Saturday, December 13, 2008

Acid Rain and Cemeteries

Acid rain has become personal! Living in Southern California we never see the effects of acid rain, probably because it doesn’t rain much. On a trip to New York last year I went to visit the graves of my great grandparents at the Franch/German portion of Forest Lawn Cemetery in Buffalo. Many of the stones were so pocked that they were difficult to read. I asked a caretaker why some were so unreadable and others right nearby were fine. I expected her to tell me it was the materials of the marker, but she simple said two words: “acid rain.”

Preservation of cemeteries is most important because something our ancestors thought of as a forever memorial is actually going away. Acid rain, along with general weathering, vandalism, and development is causing the disappearance of valuable history. Each year letters and numbers fade away. Unless we photograph and transcribe existing tombstones there will be a day that we won’t be able to.
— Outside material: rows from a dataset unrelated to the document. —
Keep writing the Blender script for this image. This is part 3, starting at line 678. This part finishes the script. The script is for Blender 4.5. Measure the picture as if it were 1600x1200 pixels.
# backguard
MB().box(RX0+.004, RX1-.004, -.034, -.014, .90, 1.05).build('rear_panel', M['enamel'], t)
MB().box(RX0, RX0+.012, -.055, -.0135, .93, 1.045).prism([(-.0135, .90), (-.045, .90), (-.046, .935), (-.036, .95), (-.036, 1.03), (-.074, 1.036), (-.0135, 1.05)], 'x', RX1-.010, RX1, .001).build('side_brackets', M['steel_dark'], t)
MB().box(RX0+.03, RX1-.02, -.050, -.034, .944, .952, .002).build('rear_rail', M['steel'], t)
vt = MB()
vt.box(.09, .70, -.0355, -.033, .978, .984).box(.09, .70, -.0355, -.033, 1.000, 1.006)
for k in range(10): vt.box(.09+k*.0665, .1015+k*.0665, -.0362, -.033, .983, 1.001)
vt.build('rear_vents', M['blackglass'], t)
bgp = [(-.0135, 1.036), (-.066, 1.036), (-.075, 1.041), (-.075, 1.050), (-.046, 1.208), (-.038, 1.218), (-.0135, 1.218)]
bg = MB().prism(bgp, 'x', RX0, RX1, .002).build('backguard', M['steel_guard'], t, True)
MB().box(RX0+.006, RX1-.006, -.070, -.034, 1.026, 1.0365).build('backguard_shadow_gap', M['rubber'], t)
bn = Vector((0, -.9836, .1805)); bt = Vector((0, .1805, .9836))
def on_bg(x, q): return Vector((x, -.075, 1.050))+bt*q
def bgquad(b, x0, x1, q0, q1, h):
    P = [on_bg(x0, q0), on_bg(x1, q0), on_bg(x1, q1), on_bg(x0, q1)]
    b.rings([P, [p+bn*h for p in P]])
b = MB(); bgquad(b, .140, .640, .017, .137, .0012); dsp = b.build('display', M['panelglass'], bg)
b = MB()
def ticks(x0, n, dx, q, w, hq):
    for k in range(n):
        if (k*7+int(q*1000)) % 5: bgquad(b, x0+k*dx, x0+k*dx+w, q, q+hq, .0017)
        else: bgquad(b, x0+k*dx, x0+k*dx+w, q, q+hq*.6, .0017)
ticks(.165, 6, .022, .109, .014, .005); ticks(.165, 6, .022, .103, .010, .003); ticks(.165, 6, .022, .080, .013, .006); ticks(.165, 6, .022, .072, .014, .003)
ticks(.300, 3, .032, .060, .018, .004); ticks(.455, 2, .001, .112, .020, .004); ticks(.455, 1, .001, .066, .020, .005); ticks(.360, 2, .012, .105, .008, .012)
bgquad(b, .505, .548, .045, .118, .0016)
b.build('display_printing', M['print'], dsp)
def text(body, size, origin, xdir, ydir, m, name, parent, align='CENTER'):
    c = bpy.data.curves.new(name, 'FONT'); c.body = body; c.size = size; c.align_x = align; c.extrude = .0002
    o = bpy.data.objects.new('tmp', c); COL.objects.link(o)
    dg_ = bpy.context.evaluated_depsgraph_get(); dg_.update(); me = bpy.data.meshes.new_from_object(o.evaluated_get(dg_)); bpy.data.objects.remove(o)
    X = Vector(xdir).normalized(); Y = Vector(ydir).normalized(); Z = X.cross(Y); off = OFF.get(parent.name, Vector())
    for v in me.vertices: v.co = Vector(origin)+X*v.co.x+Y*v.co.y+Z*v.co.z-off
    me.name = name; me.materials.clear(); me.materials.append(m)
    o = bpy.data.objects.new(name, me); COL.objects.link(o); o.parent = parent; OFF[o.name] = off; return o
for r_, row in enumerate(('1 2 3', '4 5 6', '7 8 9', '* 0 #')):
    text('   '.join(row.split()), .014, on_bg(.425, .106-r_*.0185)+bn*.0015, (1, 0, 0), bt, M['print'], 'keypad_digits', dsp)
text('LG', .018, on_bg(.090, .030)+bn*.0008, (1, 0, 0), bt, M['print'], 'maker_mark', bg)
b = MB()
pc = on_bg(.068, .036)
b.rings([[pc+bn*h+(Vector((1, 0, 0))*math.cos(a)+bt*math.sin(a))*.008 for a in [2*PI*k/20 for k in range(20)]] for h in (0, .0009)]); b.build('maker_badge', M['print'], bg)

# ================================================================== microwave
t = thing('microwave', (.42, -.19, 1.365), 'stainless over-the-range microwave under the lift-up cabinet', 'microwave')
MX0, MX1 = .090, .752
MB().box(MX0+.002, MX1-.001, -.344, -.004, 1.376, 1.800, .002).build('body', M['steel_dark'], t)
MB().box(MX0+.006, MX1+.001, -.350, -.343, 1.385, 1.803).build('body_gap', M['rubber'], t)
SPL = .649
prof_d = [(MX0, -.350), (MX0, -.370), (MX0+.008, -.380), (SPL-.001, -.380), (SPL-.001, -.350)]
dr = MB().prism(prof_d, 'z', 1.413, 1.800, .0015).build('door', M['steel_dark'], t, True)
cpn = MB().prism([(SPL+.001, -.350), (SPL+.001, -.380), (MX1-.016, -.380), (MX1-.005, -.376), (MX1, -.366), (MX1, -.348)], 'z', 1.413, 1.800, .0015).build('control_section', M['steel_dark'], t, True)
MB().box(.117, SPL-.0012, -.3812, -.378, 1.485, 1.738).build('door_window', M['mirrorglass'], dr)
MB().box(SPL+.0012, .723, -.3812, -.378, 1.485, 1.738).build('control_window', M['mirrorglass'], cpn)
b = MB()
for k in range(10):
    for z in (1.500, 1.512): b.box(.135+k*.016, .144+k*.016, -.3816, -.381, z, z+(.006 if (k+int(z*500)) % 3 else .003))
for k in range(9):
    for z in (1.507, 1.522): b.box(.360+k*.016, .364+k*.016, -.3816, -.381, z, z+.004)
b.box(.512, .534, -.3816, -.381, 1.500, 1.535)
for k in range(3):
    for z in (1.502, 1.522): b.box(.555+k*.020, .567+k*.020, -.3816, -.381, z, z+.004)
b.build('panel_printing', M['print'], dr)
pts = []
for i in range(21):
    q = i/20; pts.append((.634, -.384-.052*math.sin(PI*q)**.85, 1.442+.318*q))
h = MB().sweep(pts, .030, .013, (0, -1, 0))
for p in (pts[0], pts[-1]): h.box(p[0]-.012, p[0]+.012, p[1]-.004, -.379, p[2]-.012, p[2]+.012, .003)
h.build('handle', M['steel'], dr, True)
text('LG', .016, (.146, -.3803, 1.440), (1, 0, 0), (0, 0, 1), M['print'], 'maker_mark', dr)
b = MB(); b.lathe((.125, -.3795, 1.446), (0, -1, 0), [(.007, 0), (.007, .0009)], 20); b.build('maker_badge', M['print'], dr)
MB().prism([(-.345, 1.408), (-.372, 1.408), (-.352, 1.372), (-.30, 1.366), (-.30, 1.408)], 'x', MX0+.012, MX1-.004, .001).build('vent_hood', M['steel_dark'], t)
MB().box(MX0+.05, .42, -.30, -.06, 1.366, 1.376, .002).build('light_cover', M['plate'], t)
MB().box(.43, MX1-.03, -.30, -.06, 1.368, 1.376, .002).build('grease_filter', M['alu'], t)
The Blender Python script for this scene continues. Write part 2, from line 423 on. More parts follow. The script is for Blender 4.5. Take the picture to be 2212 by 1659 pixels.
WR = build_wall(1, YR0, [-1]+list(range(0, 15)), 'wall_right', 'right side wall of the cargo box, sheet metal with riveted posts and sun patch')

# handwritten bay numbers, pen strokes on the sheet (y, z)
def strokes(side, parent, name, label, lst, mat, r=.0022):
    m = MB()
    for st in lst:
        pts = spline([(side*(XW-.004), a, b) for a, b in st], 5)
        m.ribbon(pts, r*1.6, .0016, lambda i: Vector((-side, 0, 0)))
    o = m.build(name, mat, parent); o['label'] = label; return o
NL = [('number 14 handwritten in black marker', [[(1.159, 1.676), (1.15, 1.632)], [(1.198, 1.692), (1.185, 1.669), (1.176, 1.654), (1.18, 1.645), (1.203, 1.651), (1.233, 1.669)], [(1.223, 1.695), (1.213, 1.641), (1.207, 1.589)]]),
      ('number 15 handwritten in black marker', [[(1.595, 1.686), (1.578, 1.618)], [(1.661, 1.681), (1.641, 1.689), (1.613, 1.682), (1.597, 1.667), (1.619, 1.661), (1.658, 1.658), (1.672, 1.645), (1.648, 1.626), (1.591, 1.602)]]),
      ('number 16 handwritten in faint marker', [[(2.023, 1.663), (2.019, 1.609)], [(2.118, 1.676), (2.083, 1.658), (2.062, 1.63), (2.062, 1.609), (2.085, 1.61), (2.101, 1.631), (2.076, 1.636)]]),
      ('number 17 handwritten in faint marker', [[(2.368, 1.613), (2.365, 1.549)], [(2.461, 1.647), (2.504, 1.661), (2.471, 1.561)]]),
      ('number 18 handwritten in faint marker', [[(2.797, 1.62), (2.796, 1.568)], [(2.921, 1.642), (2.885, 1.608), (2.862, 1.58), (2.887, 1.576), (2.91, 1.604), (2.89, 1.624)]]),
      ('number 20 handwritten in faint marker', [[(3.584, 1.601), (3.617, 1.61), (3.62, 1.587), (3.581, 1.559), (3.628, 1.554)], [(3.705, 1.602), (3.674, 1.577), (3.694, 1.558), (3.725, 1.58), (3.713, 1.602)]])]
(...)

There are three major types of stones used to make markers. Slate was used from about 1650 to 1900. In the early days of America, around Boston, there was a supply of very high quality of slate. They are mostly unaffected by acid rain. Proof of that is in the oldest cemeteries most stones are made of slate and are still readable. Sandstone was used from 1650 to 1890. It was quarried in Connecticut and was transported by rail to many cities in the US. It deteriorates quickly, cracks and returns to sand. Another stone is Marble or Limestone, used from 1780-1930. It was desired because of its white pure color. They are made from calcium carbonate and weather badly. The surface becomes pitted and stained. This is what my great grandparents stone (pictured) is made from. It is adversely affected by acid rain. Finally: Granite. Granite has been used since 1860 until today. It is the most durable, often called the “Rock of Ages.” Many cemeteries will only allow granite to be used.

To my knowledge there are no other pictures of the Kerkers stones. Of course there may be some pictures (that I would love to have!) hidden in some ones closet or attic or basement, but not a one on line or in any library. By the time I get back to New York, the writing on the stones may be invisible. I guess my work of “publishing” my own collection of family gravestones is waiting for me. Does this work never end?! I hope not.

1 comment:

Janice Tracy said...

Thank you for this wonderful and informative article about how acid rain affects these old, old gravestones. I look forward to reading more of your posts.